Thursday, September 07, 2006

Global climate change: it's time to think radical

Scientific American’s global climate change issue (9/06) outlined a painful and politically almost inconceivable approach to keeping terrestrial climate within the bounds of human evolutionary history.

Alas, each bit of research on climate change seems to worsen the picture. The latest article on methane release is typical (note my emphasis, below):

BBC NEWS | Science/Nature | Methane bubbles climate trouble

… Scientists from Russia and the US measured methane bubbling from a number of thawing lakes.

Writing in the journal Nature, they suggest the methane release is hastened by warmer temperatures, positively feeding back into global warming.

… "Thaw lakes in north Siberia are known to emit methane, but the magnitude of these emissions remains uncertain," the scientists write.

"We show that methane flux from thaw lakes in our study region may be five times greater than previously estimated."

… The study depended on the systematic deployment of bubble traps on two lakes in the Cherskii region of Siberia, supplemented by ground-based and aerial observations of a further 95 lakes.

Katey Walker from the University of Alaska at Fairbanks and her colleagues calculate that across the region, thaw lakes lakes emit 3.8 teragrams (Tg, million million grams) per year.

The contribution of these lakes is small compared to the IPCC estimate of total global methane production, 600 Tg per year.

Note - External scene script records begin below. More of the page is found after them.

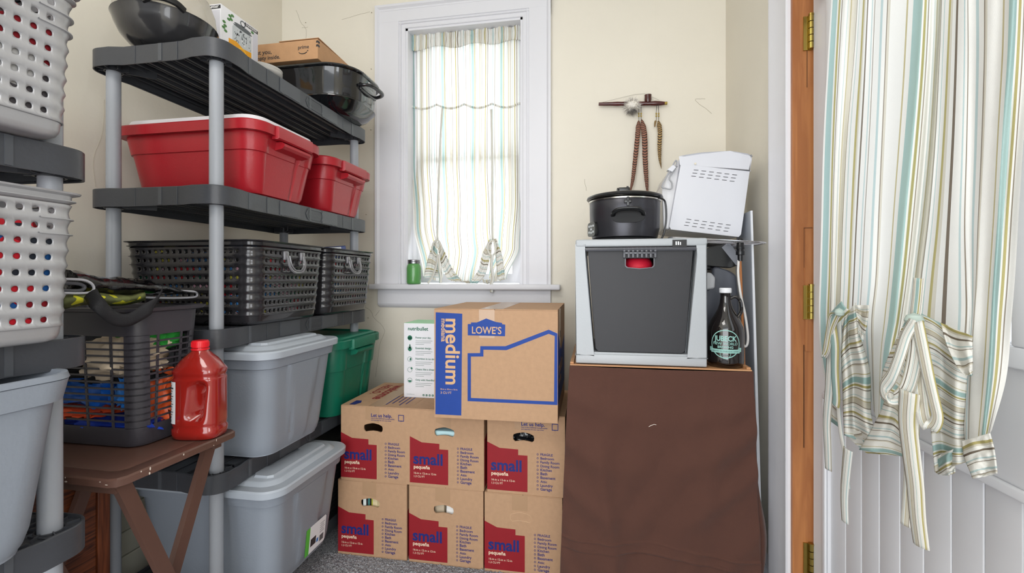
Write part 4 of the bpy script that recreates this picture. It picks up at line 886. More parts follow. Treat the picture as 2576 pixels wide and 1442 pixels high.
hi = [zu(a, b) for a, b in [(1394, 993), (1394, 572), (1522, 573), (1522, 503), (1755, 510), (2170, 347), (2228, 370), (2222, 1042)]]
q.add(prism([ho, hi], .0003), T=T_)
Ts = frame_on((w / 2 + .0002, 0, 0), (0, 1, 0), (0, 0, 1)); q.add(prism([[(0, .16 * h), (.95 * d, .16 * h), (.95 * d, .66 * h), (.45 * d, .58 * h), (0, .80 * h)]], .0003), T=Ts)
q.obj('blue_print', I_BLUE, mb)
q = G(); Tr = Matrix.Rotation(-pi / 2, 4, 'Z')
a = zu(1135, 183); q.add(text('medium', .60 * h, None, .02, .0006), T=T_ @ Matrix.Translation((a[0], a[1], 0)) @ Tr)
a = zu(1088, 183); q.add(text('mediana', .21 * h, None, .02, .0006), T=T_ @ Matrix.Translation((a[0], a[1], 0)) @ Tr)
a = zu(1078, 905); q.add(text('18-in x 18-in x 16-in', .142 * w, None, .008, .0006), T=T_ @ Matrix.Translation((a[0], a[1], 0)))
a = zu(1080, 944); q.add(text('3 CU FT', .092 * w, None, .008, .0006), T=T_ @ Matrix.Translation((a[0], a[1], 0)))
a = zu(1405, 336); q.add(text('LOWE’S', .24 * w, None, .012, .0006), T=T_ @ Matrix.Translation((a[0], a[1], 0)) @ Matrix.Diagonal((1, 1.15, 1, 1)))
q.add(text('medium', .5 * d, None, .02, .0006), T=Ts @ Matrix.Translation((.1 * d, .40 * h, 0))); q.add(text('mediana', .3 * d, None, .02, .0006), T=Ts @ Matrix.Translation((.1 * d, .31 * h, 0)))
q.obj('kraft_lettering', I_KR, mb)
q = G(); q.add(prism([[(.375 * w, .74 * h), (.50 * w, .74 * h), (.50 * w, h - .003), (.372 * w, h - .003)]], .0002), T=T_); q.add(box(-.055, .03, 0, d, h, h + .0003)); q.add(prism([[(.2 * d, .62 * h), (.32 * d, .62 * h), (.32 * d, h - .003), (.2 * d, h - .003)]], .0003), T=Ts); q.obj('tape', m_tape, mb)
g(tf(prism([[(.27 * d, .72 * h), (.33 * d, .72 * h), (.33 * d, .78 * h), (.27 * d, .78 * h)]], .0008), Ts)).obj('grip_slot', M('black_ink', '#2c2c30'), mb)
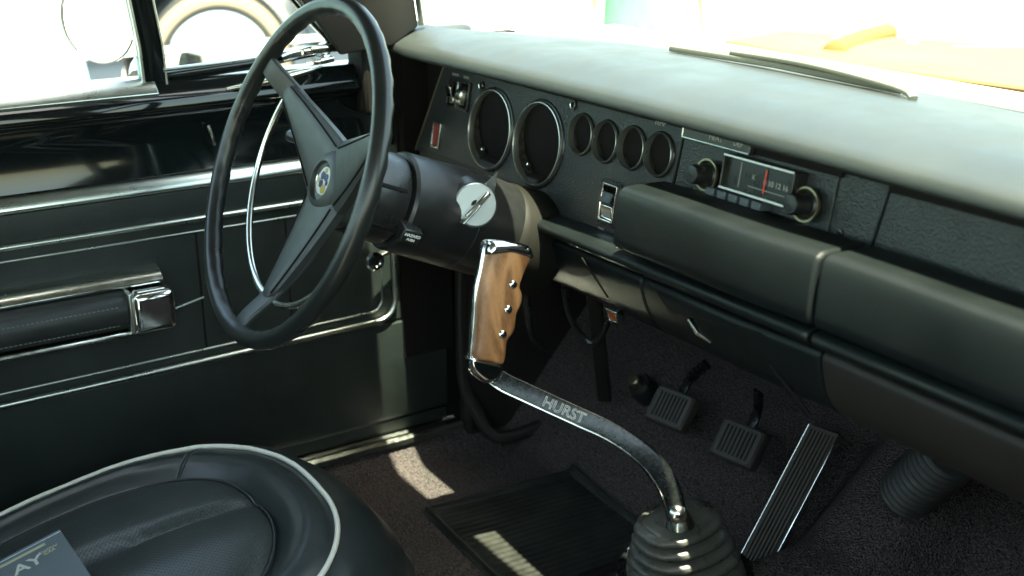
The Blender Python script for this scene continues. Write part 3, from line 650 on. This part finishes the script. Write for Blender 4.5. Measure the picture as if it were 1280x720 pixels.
# ================================================================== SEAT
seat = thing('bucket_seat', 'black leather driver bucket seat with white piping and perforated insert', 'car seat', (.37, -.25, .02))
SC = (.360, -.243)
def se(theta, hw, hf, n=2.5):
    c, s = math.cos(theta), math.sin(theta)
    hb = .26
    h_ = hf if s > 0 else hb
    k = (abs(c)**n+abs(s)**n)**(-1/n)
    return V((SC[0]+hw*k*c, SC[1]+h_*k*s, 0))
def zb(y): return .226+.17*y if y < 0 else .226+.02*y
# radial stations: (fraction, hw, hf, dz)
ST = [(0, .0, .0, .0165), (1, .05, .05, .018), (2, .10, .10, .014), (3, .150, .148, .006), (3.7, .174, .172, -.003), (4, .180, .178, -.009), (4.3, .185, .184, -.002), (5, .194, .197, .008), (6, .206, .213, .013), (7, .223, .232, .007), (7.7, .232, .242, .0005), (8, .236, .246, -.001), (8.3, .240, .2505, -.002), (9, .256, .275, -.012), (10, .270, .303, -.034), (11, .280, .325, -.064), (12, .285, .338, -.096), (12.5, .285, .340, -.104), (12.8, .279, .333, -.108), (13, .274, .328, -.13), (14, .262, .31, -.185)]
def sstat(f):
    for a, b in zip(ST, ST[1:]):
        if a[0] <= f <= b[0]:
            t = (f-a[0])/(b[0]-a[0]); return [a[i]*(1-t)+b[i]*t for i in range(1, 4)]
    return list(ST[-1][1:])
def sp_(theta, f, lift=0):
    hw, hf, dz = sstat(f); p = se(theta, hw, hf, 2.0+.4*min(1, f/8)); z = zb(p.y)+dz+lift
    if f < 4: # pleat groove in the middle of the insert
        gx = abs((p.x-SC[0]) + .015); z -= .010*math.exp(-(gx/.010)**2)*(1-(f/4)**4*.6); z += .006*math.exp(-((gx-.07)/.05)**2)
    if 4.3 < f < 12: z += .0010*noise.noise(V((p.x*14, p.y*14, f*.5)))+.0006*noise.noise(V((p.x*45, p.y*45, 3)))
    return V((p.x, p.y, max(z, .03)))
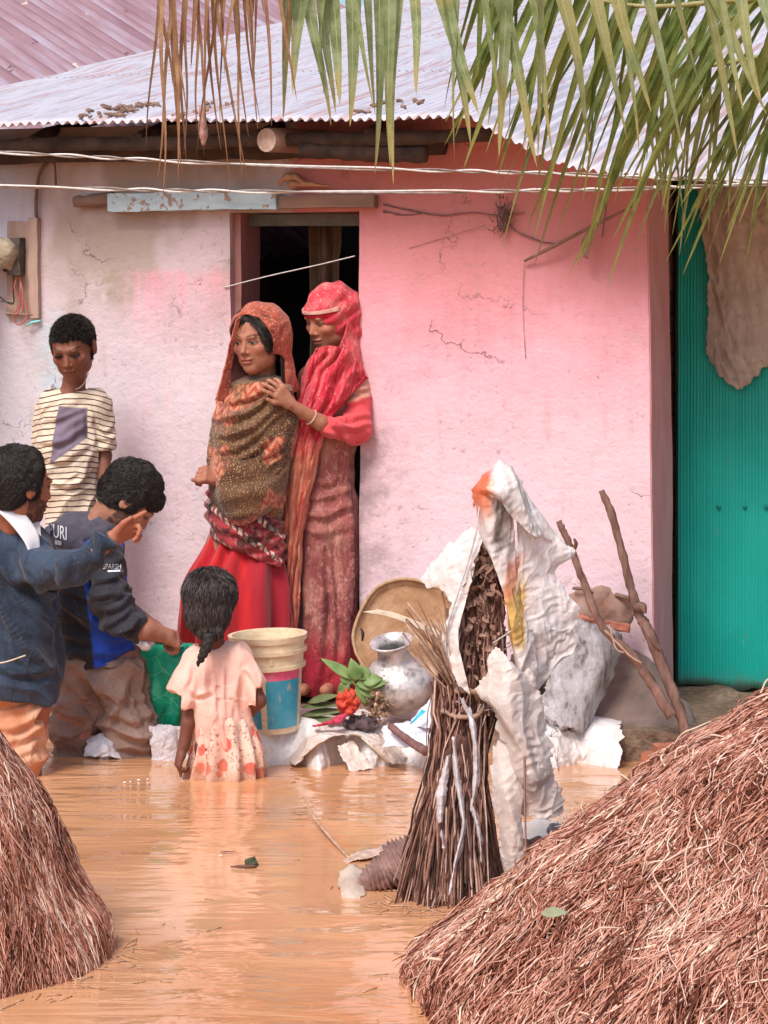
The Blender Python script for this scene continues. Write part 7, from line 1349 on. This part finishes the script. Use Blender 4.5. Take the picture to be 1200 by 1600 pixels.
# ================================================================== fine creases in every cloth
def wr(name, sc, st, d, rot=(0, 0, 0), stretch=(1, 1, .25), sc2=None):
    m = bpy.data.materials[name]; nt_ = m.node_tree; b = nt_.nodes['Principled BSDF']; L = nt_.links
    tc = nt_.nodes.new('ShaderNodeTexCoord'); old = b.inputs['Normal'].links[0].from_socket if b.inputs['Normal'].links else None
    for k, (s_, dd_, w_) in enumerate(((sc * .8, d * .75, st * .9), (sc * 2.2, d * .20, st * .7))):
        mp = nt_.nodes.new('ShaderNodeMapping'); mp.inputs['Rotation'].default_value = (rot[0], rot[1] * (1 if k == 0 else -.7), rot[2]); mp.inputs['Scale'].default_value = stretch
        L.new(tc.outputs['Object'], mp.inputs[0]); n = nt_.nodes.new('ShaderNodeTexNoise'); n.inputs['Scale'].default_value = s_; n.inputs['Detail'].default_value = 1.0; n.inputs['Distortion'].default_value = .8; L.new(mp.outputs[0], n.inputs[0])
        a = nt_.nodes.new('ShaderNodeMath'); a.operation = 'SUBTRACT'; L.new(n.outputs['Fac'], a.inputs[0]); a.inputs[1].default_value = .5
        c = nt_.nodes.new('ShaderNodeMath'); c.operation = 'ABSOLUTE'; L.new(a.outputs[0], c.inputs[0])
        e = nt_.nodes.new('ShaderNodeMath'); e.operation = 'SMOOTH_MIN'; L.new(c.outputs[0], e.inputs[0]); e.inputs[1].default_value = .16; e.inputs[2].default_value = .12
        f = nt_.nodes.new('ShaderNodeBump'); f.inputs['Strength'].default_value = w_; f.inputs['Distance'].default_value = dd_; f.invert = True; L.new(e.outputs[0], f.inputs['Height'])
        if old: L.new(old, f.inputs['Normal'])
        old = f.outputs[0]
    L.new(old, b.inputs['Normal'])
for a in (('jacket_cloth', 12, .9, .045, (0, .9, 0), (1, 1, .3)), ('brown_trousers', 11, .9, .05, (0, -.7, 0), (1, 1, .3)), ('tan_trousers', 11, .9, .05, (0, .8, 0), (1, 1, .3)),
          ('peach_dress', 14, .7, .03, (0, .2, 0), (1, 1, .2)), ('red_skirt', 16, .7, .03, (0, 0, 0), (1, 1, .12)), ('rose_kameez', 15, .8, .035, (0, .3, 0), (1, 1, .35)), ('sleeve_cloth', 18, .9, .04, (0, 1.1, 0), (1, 1, .3)),
          ('red_scarf', 18, .8, .03, (0, .8, 0), (1, 1, .3)), ('orange_border_cloth', 18, .8, .03, (0, .3, 0), (1, 1, .3)), ('crimson_dupatta', 24, .8, .03, (0, .3, 0), (1, 1, .2)), ('striped_jersey', 13, .7, .03, (0, 1., 0), (1, 1, .3)),
          ('brown_knit', 10, .8, .05, (0, .9, 0), (1, 1, .3)), ('printed_sari', 14, .8, .03, (0, 1.2, 0), (1, 1, .3)), ('flowered_skirt', 18, .6, .025, (0, 0, 0), (1, 1, .15)), ('jute', 9, .9, .06, (0, .2, 0), (1, 1, .3)),
          ('torn_plastic', 16, .9, .035, (0, .6, 0), (1, 1, .4)), ('woven_plastic', 14, .8, .03, (0, .5, 0), (1, 1, .4)), ('white_tarpaulin', 12, .9, .035, (.3, .9, 0), (1, 1, .5)), ('white_wrapper', 18, .9, .03, (0, .6, 0), (1, 1, 1)), ('green_net', 16, .8, .03, (0, .6, 0), (1, 1, .5))):
    wr(*a)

More than half of this total comes from human activities, notably farming.

The importance of the Siberian release may lie in the relationship between warming and methane production.

If a high release rate of a greenhouse gas is being triggered by rising temperatures, that will in turn stimulate still higher temperatures - a positive feedback mechanism…

These particular lakes produce about 1/150th of global methane, or 1/75th of what humans (esp. farmers — is that cow gas?) produce. So what’s the impact? This BBC news article is missing some context. This 1995 journal article helps:

… the total annual global source strength of atmospheric methane, an important greenhouse gas, is estimated to be 500 teragrams, with anthropogenic sources accounting for 340 teragrams. With an estimated sink strength of 460 teragrams per year, the annual increase of atmospheric methane is 40 teragrams.

So if 40 is the right denominator here, then this region alone is causing a 5–10% increase in net methane growth (we’ve apparently gone from 500 to 600 TG/year output in 10 years, but I assume agricultural sinks have also grown, so I can’t guess the actual net increase). Siberia is not the entire world of permafrost, so, bottom line, this probably does represent a significant increase in net atmospheric methane accumulation. It’s just hard to see that from the BBC article.

The feasibility of the almost unattainable ‘conservative’ path to climate restraint seems to have shrunk considerably. When the climate models are updated with the new data, it seems possible that we’ll need both the ‘conservative’ approaches and some new, fairly radical, technologies as well.